Partly because of its setting, this is an unusual detective story. Set in the midst of the ruins of Berlin in the immediate aftermath of the European theatre of the Second World War, the hero is no detective, but a journalist, sent to the capital to cover the Potsdamn Conference. At the conference, our hero, the oddly named Jake Geismar, finds a body in a lake, and begins a quest to explain what's happened and get his last, great wartime story.
Like many detective novels, there are coincidences aplenty. The author however gets away with alot because his descriptions of the destroyed city and the people who continue to survive there are amazing.

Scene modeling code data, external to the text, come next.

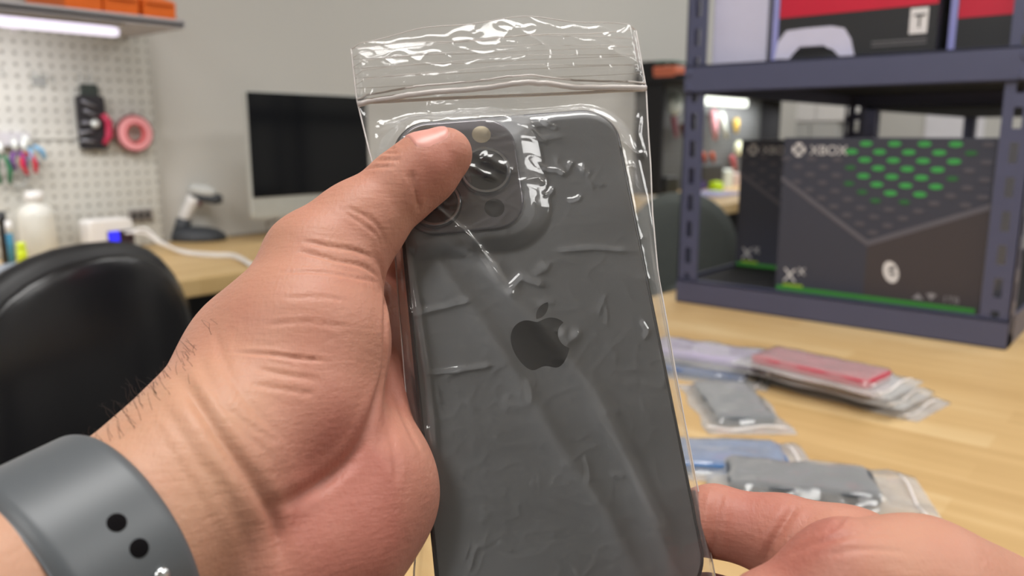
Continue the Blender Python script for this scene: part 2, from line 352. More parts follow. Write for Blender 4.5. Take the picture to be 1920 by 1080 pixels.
m = MB().box((xa+.02, yc-.055, ZT+.0005), (xb+.015, yc+.03, ZT+.011)); m.out('base_tray', mat('mauve grey tray', (150, 126, 118), .5), e, bevel=.002)
for k, off in enumerate((0, .012)):
    pts = [(xb-.012-.012*k, yc-.036, za-.006), (xb+.01, yc-.07, ZT+.06-off), tuple(onZ(300, 452, ZT+.03)+np.array([0, 0, -off*.5])), tuple(onZ(345, 474-3*k, ZT+.006)), tuple(onZ(400, 480-4*k, ZT+.006)), tuple(onZ(440, 482-4*k, ZT+.006)), tuple(onZ(475, 500-4*k, ZT+.006)), tuple(onZ(500, 505-4*k, ZT+.006))]
    cu = []
    P_ = [Vector(p) for p in pts]
    for i in range(len(P_)-1):
        p0, p1, p2, p3 = P_[max(i-1, 0)], P_[i], P_[i+1], P_[min(i+2, len(P_)-1)]
        for s_ in range(6):
            t_ = s_/6; cu.append(.5*((2*p1)+(-p0+p2)*t_+(2*p0-5*p1+4*p2-p3)*t_*t_+(-p0+3*p1-3*p2+p3)*t_**3))
    m = MB().tube(cu, .0032, 8)
    tag(m.out('charging_cable', WHITEP, smooth=True), ['upper white cable running from the charger along the desk', 'lower white cable running from the charger along the desk'][k], 'cable', 'white charging cables')
# outlet plate
a, b = onY(240, 394, YB-.004), onY(290, 413, YB-.004)
e = empty('socket_strip', ((a[0]+b[0])/2, YB, b[2]), 'small grey socket strip low on the pegboard right of the charger', 'socket')
MB().box((a[0], YB-.008, b[2]), (b[0]-.004, YB-.0005, a[2])).out('plate', mat('grey socket plastic', (140, 134, 130), .5), e, bevel=.002)
for k in range(3): MB().box((a[0]+.008+k*.017, YB-.0095, b[2]+.006), (a[0]+.018+k*.017, YB-.008, a[2]-.006)).out('socket', BLACKP, e)
# barcode scanner
c = onZ(372, 450, ZT)
e = empty('barcode_scanner', (c[0], c[1], ZT), 'white and grey barcode scanner standing in its dark dock on the desk', 'scanner')
ax = Vector(rt); 
def SC(u, h, dd=0): return Vector(c)+ax*u+Vector((0, 0, h))+Vector((-fw[0], -fw[1], 0)).normalized()*dd
m = MB(); v = []; n = 32
prof = [(1.0, 0.001), (1.02, .006), (.98, .018), (.8, .03), (.45, .036)]
for (s_, h) in prof:
    for k in range(n):
        t_ = 2*math.pi*k/n; v.append(SC(.075*s_*math.cos(t_)-(1-s_)*.03, h, .05*s_*math.sin(t_)))
m.add(v, [(i*n+k, i*n+(k+1) % n, (i+1)*n+(k+1) % n, (i+1)*n+k) for i in range(4) for k in range(n)]+[tuple(range(4*n, 5*n)), tuple(range(n-1, -1, -1))])
m.out('dock', DARKP, e, smooth=True)
m = MB().tube([SC(-.045, .02), SC(-.04, .045), SC(-.036, .06)], [.03, .022, .019], 16); m.out('dock_neck', DARKP, e, smooth=True)
m = MB().tube([SC(-.042, .045), SC(-.028, .07), SC(-.012, .10), SC(-.004, .118)], [.015, .0165, .0165, .018], 16); m.out('handle', WHITEP, e, smooth=True)
m = MB().tube([SC(-.014, .135), SC(-.006, .139), SC(.03, .134), SC(.052, .128), SC(.058, .126)], [.006, .015, .017, .013, .006], 16); m.out('head_shell', mat('light grey shell', (200, 202, 200), .35), e, smooth=True)
m = MB().tube([SC(-.006, .124), SC(.02, .118), SC(.055, .112), SC(.07, .112)], [.008, .014, .015, .012], 16); m.out('scan_nose', DARKP, e, smooth=True)
m = MB().tube([SC(.012, .105, .002), SC(.013, .092, .002)], [.006, .004], 10); m.out('trigger', mat('maroon trigger', (96, 52, 58), .4), e, smooth=True)
# monitor
YM = 1.86
A, B, C_ = onY(462, 170, YM), onY(476, 371, YM), onY(690, 187, YM)
xl, xrr, ztop, zbot = A[0]-.002, C_[0]-.004, A[2], B[2]
zch = zbot-.055
e = empty('desktop_computer', ((xl+xrr)/2, YM+.05, ZT), 'silver all in one computer with a dark switched off screen on the desk', 'computer')
MB().prism(rrect(xrr-xl, ztop-zch, .008, cx=(xl+xrr)/2, cy=(ztop+zch)/2), (1, 0, 0), (0, 0, 1), (0, YM+.004, 0), -.012, .003).out('casing', SILVER, e, bevel=.002)
MB().box((xl+.002, YM-.001, zbot), (xrr-.002, YM+.003, ztop-.002)).out('screen', mat('black glass screen', (16, 18, 22), .12), e)
MB().box(((xl+xrr)/2-.07, YM+.02, ZT+.008), ((xl+xrr)/2+.07, YM+.03, zch+.08)).out('stand', SILVER, e, bevel=.003)
MB().box(((xl+xrr)/2-.09, YM-.06, ZT), ((xl+xrr)/2+.09, YM+.09, ZT+.008)).out('foot', SILVER, e, bevel=.003)
pts = [onZ(425, 441, ZT+.004), onZ(455, 428, ZT+.004), onZ(480, 416, ZT+.03), onZ(520, 412, ZT+.05)]
tag(MB().tube([np.minimum(p, [9, 2.06, 9]) for p in pts], .004, 8).out('power_cord', mat('grey cord', (140, 134, 126), .5), smooth=True), 'thin grey cord running from the scanner toward the computer', 'cable')

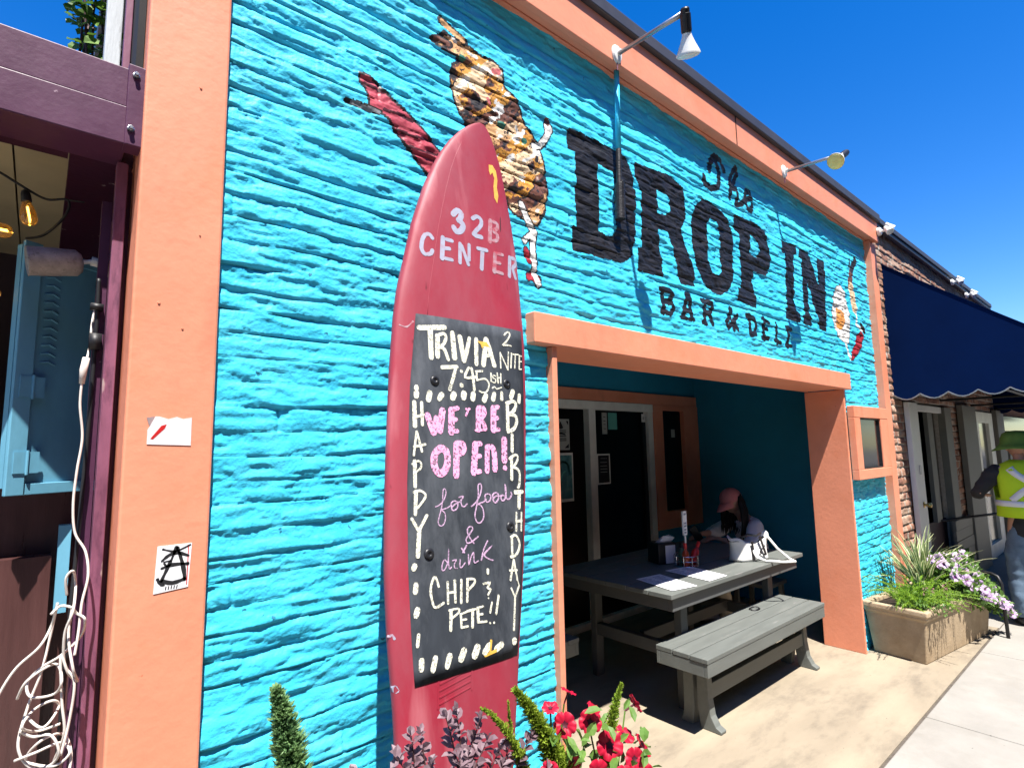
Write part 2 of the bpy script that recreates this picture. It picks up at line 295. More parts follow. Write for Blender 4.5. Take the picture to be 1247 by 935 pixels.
M['purple'] = mat('purple_paint', (.085, .027, .062), .42, .14, 6, .2, 60, .003, .4, col2=(.06, .018, .042), c2scale=4, c2lo=.5, c2hi=.8)
M['purple_flake'] = mat('flaking_purple_paint', (.05, .012, .03), .55, .2, 6, .3, 60, .004, .3, col2=(.4, .34, .32), c2scale=13, c2lo=.66, c2hi=.69)
M['purple_post'] = mat('worn_purple_paint', (.2, .07, .12), .5, .3, 12, .3, 60, .004, .4, stretch=(1, 1, .25), col2=(.09, .03, .06), c2scale=20, c2lo=.5, c2hi=.65)
M['dark'] = mat('dark_interior', (.05, .03, .035), .7, .2)
M['void'] = mat('black_gap', (.004, .004, .006), .8, .1, bump=0)
M['ceil'] = mat('cream_boards', (.5, .42, .25), .6, .1, 5, .1)
M['shutter'] = mat('blue_shutter_paint', (.13, .36, .5), .5, .14, 6, .2, 60, .003, .4, stretch=(1, 1, .4))
M['counter'] = mat('dark_brown_wood', (.075, .032, .03), .3, .25, 5, .15, 60, .003, .5, stretch=(6, 6, .6))
M['oldwhite'] = mat('weathered_white_paint', (.5, .53, .55), .6, .15, 8, .3, 50, .004, .3, stretch=(3, 3, .4), col2=(.2, .2, .2), c2scale=14, c2lo=.62, c2hi=.7)
M['whitepaint'] = mat('white_paint', (.74, .73, .7), .45, .06, 6, .1)
M['frame'] = mat('dirty_white_frame', (.78, .77, .7), .45, .1, 6, .1)
M['glass'] = mat('dark_glass', (.012, .013, .015), .12, .1, 2, 0, spec=.22, rvar=0)
M['doorglass'] = mat('shaded_door_glass', (.002, .002, .003), .28, .1, 2, 0, spec=.25, rvar=0)
M['clearglass'] = mat('shop_window_glass', (1, 1, 1), .02, 0, 1, 0, spec=.5, trans=1., rvar=0)
_cg = M['clearglass'].node_tree; _b = _cg.nodes['Principled BSDF']; _tp = _cg.nodes.new('ShaderNodeBsdfTransparent'); _tp.inputs[0].default_value = (.72, .76, .76, 1)
_gl = _cg.nodes.new('ShaderNodeBsdfGlossy'); _gl.inputs['Roughness'].default_value = .02; _fr = _cg.nodes.new('ShaderNodeFresnel'); _fr.inputs[0].default_value = 1.5; _mx = _cg.nodes.new('ShaderNodeMixShader')
_cg.links.new(_fr.outputs[0], _mx.inputs[0]); _cg.links.new(_tp.outputs[0], _mx.inputs[1]); _cg.links.new(_gl.outputs[0], _mx.inputs[2])
_cg.links.new(_mx.outputs[0], [n_ for n_ in _cg.nodes if n_.type == 'OUTPUT_MATERIAL'][0].inputs[0])
M['steel'] = mat('grey_steel', (.35, .35, .36), .35, .1, 20, .05, metal=.8)
M['chrome'] = mat('bolt_steel', (.5, .5, .5), .3, .1, 20, 0, metal=1.)
M['blackplastic'] = mat('black_plastic', (.015, .015, .017), .4, .1, bump=0)
M['lampwhite'] = mat('lamp_white', (.66, .66, .64), .35, .05, bump=0)
M['lens'] = mat('yellow_lens', (.85, .68, .22), .3, .05, 20, 0)
M['grimy'] = mat('grimy_grey_metal', (.3, .28, .26), .55, .3, 40, .3, 150, .002, .4, col2=(.12, .1, .09), c2scale=60, c2lo=.55, c2hi=.7)
M['cable'] = mat('white_cable', (.62, .57, .52), .5, .12, 30, 0)
M['blackcable'] = mat('black_cable', (.012, .012, .014), .5, .1, bump=0)
M['amber'] = mat('amber_bulb_glass', (.75, .5, .2), .1, .1, 10, 0, spec=.5, trans=.85, rvar=0)
M['filament'] = mat('glowing_filament', (1, .7, .2), .4, 0, 1, 0, emis=(1., .62, .12), emis_s=6)
M['board'] = mat('faded_red_gelcoat', (.27, .018, .036), .55, .12, 4, .14, 45, .002, .3, col2=(.27, .06, .08), c2scale=2.2, c2lo=.36, c2hi=.7, stretch=(1.6, 1.6, .7))
M['chalkboard'] = mat('chalkboard_paint', (.030, .035, .043), .75, .3, 5, .12, 80, .002, .25, col2=(.12, .13, .145), c2scale=3.0, c2lo=.44, c2hi=.8, stretch=(2.2, 2.2, .8))
M['chalk'] = mat('white_chalk', (.74, .72, .58), .9, .1, 50, 0, alpha=(190, .33, .52))
M['chalkpink'] = mat('pink_chalk', (.83, .36, .58), .9, .14, 50, 0, alpha=(130, .38, .5))
M['chalklilac'] = mat('lilac_chalk', (.55, .36, .52), .9, .1, 50, 0, alpha=(220, .3, .55))
M['stencil'] = mat('pale_stencil_paint', (.31, .32, .4), .6, .12, 30, .1, col2=(.36, .2, .25), c2scale=40, c2lo=.52, c2hi=.7)
M['stencilworn'] = mat('worn_stencil_paint', (.36, .24, .27), .6, .2, 30, .1, col2=(.36, .06, .08), c2scale=20, c2lo=.45, c2hi=.6)
M['yellowchip'] = mat('yellow_underpaint', (.62, .36, .06), .6, .2, 40, .2)
M['bench'] = mat('grey_green_painted_wood', (.125, .135, .125), .55, .1, 9, .2, 60, .003, .35, stretch=(.35, 2.5, 2.5), col2=(.165, .172, .158), c2scale=5, c2lo=.55, c2hi=.75)
M['benchleg'] = mat('grey_painted_leg', (.09, .094, .092), .55, .1, 9, .15, 60, .003, .35)
M['paper'] = mat('menu_paper', (.78, .78, .8), .6, .05, 12, 0)
M['print'] = mat('menu_print', (.2, .22, .32), .7, .2, 60, 0)
M['red_plastic'] = mat('red_plastic', (.5, .02, .02), .35, .1, bump=0)
M['sauce'] = mat('hot_sauce', (.4, .06, .02), .2, .1, bump=0)
M['wire'] = mat('chrome_wire', (.6, .6, .6), .25, .05, bump=0, metal=1)
M['canvas'] = mat('navy_awning_canvas', (.0015, .010, .052), .9, .12, 2.5, .15, 300, .001, .03)
M['canvas_far'] = mat('blue_awning_canvas', (.01, .09, .3), .75, .12, 3, .1)
M['brick_r'] = [mat('brown_brick_%d' % i, c, .8, .25, 18, .5, 70, .005, .2) for i, c in enumerate([(.3, .15, .1), (.36, .2, .14), (.22, .11, .08), (.4, .27, .2)])]
M['brick_dark'] = mat('dark_brick', (.09, .06, .05), .9, .3, 3, .2)
M['mortar'] = mat('grey_mortar', (.34, .3, .26), .9, .2, 30, .5, 90, .004, .2)
M['trim_taupe'] = mat('taupe_trim', (.15, .145, .125), .6, .1, 8, .1)
M['brass'] = mat('brass', (.55, .38, .12), .3, .1, bump=0, metal=1)
M['tote'] = mat('white_tote_fabric', (.72, .71, .68), .8, .06, 20, .2, 200, .001, .2)
M['skin_w'] = mat('skin', (.5, .27, .19), .5, .08, 20, .05, 200)
M['hair'] = mat('dark_hair', (.014, .009, .008), .45, .3, 20, .5, 160, .004, stretch=(4, 4, .5))
M['cap_pink'] = mat('pink_cap', (.55, .19, .2), .75, .08, 30, .1)
M['shirt_w'] = mat('pale_lilac_shirt', (.72, .68, .72), .8, .08, 10, .3, 35, .006, .2)
M['khaki'] = mat('khaki_trousers', (.45, .41, .33), .8, .08, 10, .3, 35, .006, .2)
M['shoe'] = mat('grey_shoe', (.3, .3, .3), .6, .1)
M['vest'] = mat('hi_vis_yellow', (.42, .62, .02), .7, .06, 12, .25, 40, .005, .2)
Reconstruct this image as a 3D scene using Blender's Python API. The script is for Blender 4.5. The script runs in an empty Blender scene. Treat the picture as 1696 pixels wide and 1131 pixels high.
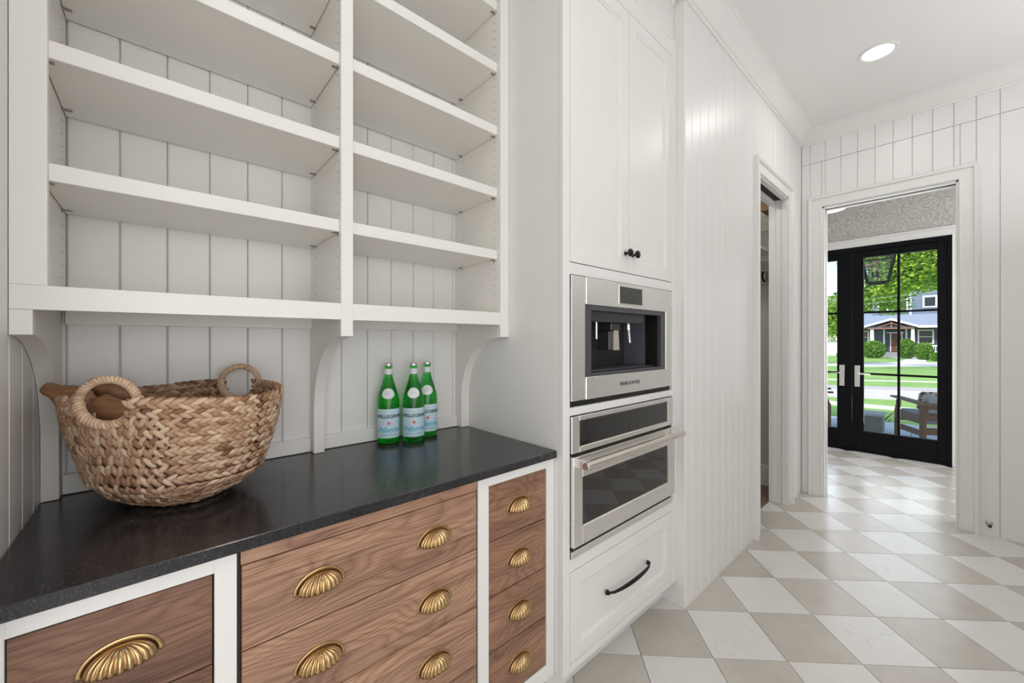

Perhaps the author gleaned his knowledge of the streets from Google Maps, but I suspect that he has sat down at a cafe in the Oliverplatz.
More interestingly, Joseph Kanon is an expert at portraying the weird duality of life in postwar Germany. The struggle for food and survival, and for identity. He captures those who haven't quite comprehended what's happened. In a clever bit of dialogue a young German woman is hoping to escape to London with her lover, a British Soldier. She imagines it all destroyed, like the Berlin around her, and cannot believe Jake's assurances that London is not flattened. But they told us it was, she says, refering stubbonly to the wartime propaganda.
Oddly the rather strange and convoluted plot seem to matter little because, to use a cliche, the real hero of the novel is the city itself. Nonetheless, the complicated strands are drawn together well, and tightly, and the ending is unsatisfactory, because it is dealing with the contradictions of Berlin in 1945. The Potsdam Conference that opens the story is the beginning of the end of the wartime Allies. By the end of the story, the world's two superpowers are jokeying for position and often the pawns in their game are some of the Germans who made the war possible. Dealing with the consequences of that, meant ignoring some of the more unpalatable truths about wartime behaviour. The solution to Jake Geismar's puzzle is rooted in that, and it creates an excellent bit of tension.